Cassini is dramatically showing that orbiting a gas giant planet is invaluable to tracking its dynamic atmosphere and petulant super-storms. Beyond Saturn, there are bizarre phenomena taking place in the atmospheres of Uranus and Neptune as well.

The Voyager flybys of 1986 and 1989 only gave tantalizing snapshots of these two cyan-colored worlds. Hubble and giant ground based telescopes continue picking up all kind of transitory cloud activities.

The most recent example is a pair of white spots that have popped up on Uranus. These could be towering methane anvil-shaped storms -- the size of Texas -- that are bursting high above Uranus' cloud tops.
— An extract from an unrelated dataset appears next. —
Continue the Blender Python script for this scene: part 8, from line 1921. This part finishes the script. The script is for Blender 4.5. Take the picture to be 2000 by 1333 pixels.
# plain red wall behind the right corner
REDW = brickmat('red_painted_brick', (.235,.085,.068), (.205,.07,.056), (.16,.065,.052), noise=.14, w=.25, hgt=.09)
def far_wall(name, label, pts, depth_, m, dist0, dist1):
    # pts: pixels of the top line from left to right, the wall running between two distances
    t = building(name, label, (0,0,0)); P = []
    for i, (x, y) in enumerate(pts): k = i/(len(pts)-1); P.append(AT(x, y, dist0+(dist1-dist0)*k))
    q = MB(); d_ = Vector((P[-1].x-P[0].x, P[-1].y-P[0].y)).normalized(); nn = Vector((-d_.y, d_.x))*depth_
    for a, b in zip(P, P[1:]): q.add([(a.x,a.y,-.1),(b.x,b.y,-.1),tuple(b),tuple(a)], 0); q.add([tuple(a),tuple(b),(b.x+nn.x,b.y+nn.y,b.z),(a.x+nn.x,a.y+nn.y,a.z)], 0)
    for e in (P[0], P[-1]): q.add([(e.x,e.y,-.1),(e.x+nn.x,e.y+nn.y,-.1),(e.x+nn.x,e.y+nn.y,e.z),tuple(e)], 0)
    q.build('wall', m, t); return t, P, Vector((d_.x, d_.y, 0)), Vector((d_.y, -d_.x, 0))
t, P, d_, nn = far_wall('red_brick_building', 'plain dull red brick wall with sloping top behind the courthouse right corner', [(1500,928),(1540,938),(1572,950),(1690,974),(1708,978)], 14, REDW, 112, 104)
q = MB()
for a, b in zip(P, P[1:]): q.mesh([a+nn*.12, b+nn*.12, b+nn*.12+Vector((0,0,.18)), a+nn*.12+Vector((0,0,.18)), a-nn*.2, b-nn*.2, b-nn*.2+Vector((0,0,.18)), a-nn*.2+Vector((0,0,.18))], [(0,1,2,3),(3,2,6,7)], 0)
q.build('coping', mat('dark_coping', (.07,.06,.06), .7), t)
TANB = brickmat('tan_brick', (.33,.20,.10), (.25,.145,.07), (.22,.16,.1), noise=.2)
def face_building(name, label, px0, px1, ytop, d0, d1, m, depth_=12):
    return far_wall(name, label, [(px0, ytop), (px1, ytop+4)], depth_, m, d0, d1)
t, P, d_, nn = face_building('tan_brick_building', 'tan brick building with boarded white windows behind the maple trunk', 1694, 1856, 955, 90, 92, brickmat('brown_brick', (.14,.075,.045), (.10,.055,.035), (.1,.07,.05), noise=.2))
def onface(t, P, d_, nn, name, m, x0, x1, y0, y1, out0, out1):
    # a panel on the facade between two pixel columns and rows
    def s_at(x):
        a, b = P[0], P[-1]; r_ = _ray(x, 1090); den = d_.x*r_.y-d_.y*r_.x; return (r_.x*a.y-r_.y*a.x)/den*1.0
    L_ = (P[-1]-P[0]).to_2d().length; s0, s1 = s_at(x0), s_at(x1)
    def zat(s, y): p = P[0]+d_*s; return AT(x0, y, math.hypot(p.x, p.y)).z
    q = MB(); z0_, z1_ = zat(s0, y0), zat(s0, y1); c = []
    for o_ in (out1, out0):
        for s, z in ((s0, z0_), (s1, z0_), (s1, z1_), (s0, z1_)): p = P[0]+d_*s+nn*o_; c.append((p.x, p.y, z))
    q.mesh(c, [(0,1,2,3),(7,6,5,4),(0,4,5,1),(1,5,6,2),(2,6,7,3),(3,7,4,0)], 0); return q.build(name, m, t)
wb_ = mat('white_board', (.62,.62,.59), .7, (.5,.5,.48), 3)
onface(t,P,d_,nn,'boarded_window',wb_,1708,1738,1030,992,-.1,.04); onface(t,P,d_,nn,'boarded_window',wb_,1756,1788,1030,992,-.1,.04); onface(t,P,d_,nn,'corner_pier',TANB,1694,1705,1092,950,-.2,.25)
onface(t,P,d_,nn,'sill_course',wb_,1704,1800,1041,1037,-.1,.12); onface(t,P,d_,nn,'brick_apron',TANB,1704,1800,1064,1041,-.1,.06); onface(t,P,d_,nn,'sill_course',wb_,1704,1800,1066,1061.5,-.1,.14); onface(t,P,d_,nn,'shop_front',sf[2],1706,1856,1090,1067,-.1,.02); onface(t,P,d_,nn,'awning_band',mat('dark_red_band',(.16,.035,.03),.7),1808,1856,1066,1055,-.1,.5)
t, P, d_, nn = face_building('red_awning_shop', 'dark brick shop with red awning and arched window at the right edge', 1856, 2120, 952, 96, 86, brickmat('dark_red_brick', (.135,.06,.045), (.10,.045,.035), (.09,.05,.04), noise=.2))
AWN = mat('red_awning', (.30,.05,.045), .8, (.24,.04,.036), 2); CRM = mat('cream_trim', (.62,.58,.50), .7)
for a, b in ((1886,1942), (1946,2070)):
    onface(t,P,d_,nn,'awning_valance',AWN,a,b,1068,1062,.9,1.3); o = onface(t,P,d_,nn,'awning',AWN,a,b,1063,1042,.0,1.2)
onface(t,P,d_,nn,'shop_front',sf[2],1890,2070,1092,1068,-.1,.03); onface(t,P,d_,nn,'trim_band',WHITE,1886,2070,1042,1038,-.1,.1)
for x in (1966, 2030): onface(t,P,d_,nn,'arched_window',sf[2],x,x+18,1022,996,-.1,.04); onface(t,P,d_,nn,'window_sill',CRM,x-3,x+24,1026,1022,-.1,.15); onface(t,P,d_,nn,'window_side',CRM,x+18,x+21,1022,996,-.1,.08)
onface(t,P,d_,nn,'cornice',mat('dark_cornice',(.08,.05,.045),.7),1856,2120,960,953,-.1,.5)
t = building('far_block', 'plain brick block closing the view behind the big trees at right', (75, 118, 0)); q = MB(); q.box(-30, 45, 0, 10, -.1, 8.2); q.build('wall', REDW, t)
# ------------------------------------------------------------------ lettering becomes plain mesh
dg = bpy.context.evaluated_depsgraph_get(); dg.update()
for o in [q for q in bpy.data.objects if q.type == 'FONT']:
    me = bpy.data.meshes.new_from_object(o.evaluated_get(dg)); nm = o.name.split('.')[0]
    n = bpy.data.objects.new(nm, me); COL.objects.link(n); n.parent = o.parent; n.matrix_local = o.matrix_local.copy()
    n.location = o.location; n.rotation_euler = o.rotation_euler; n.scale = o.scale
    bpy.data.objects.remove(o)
Though probably not funded until years into the future , Uranus and Neptune orbiters would see all sorts of intriguing and largely unexpected atmospheric displays.

ANALYSIS: Uranus Pathfinder: Mission to the Mysterious Ice Giant

In thinking about this, I would imagine that one of the first tasks of an alien interstellar probe visiting our solar system would be to dispatch nanosatellites to orbit all of the major planets and chronicle atmospheric dynamics.

Perhaps such alien relics would ultimately be abandoned in orbit. Or, more prudently, be deorbited into a planet's atmosphere, as NASA did with their Galileo orbiter to Jupiter in 2003.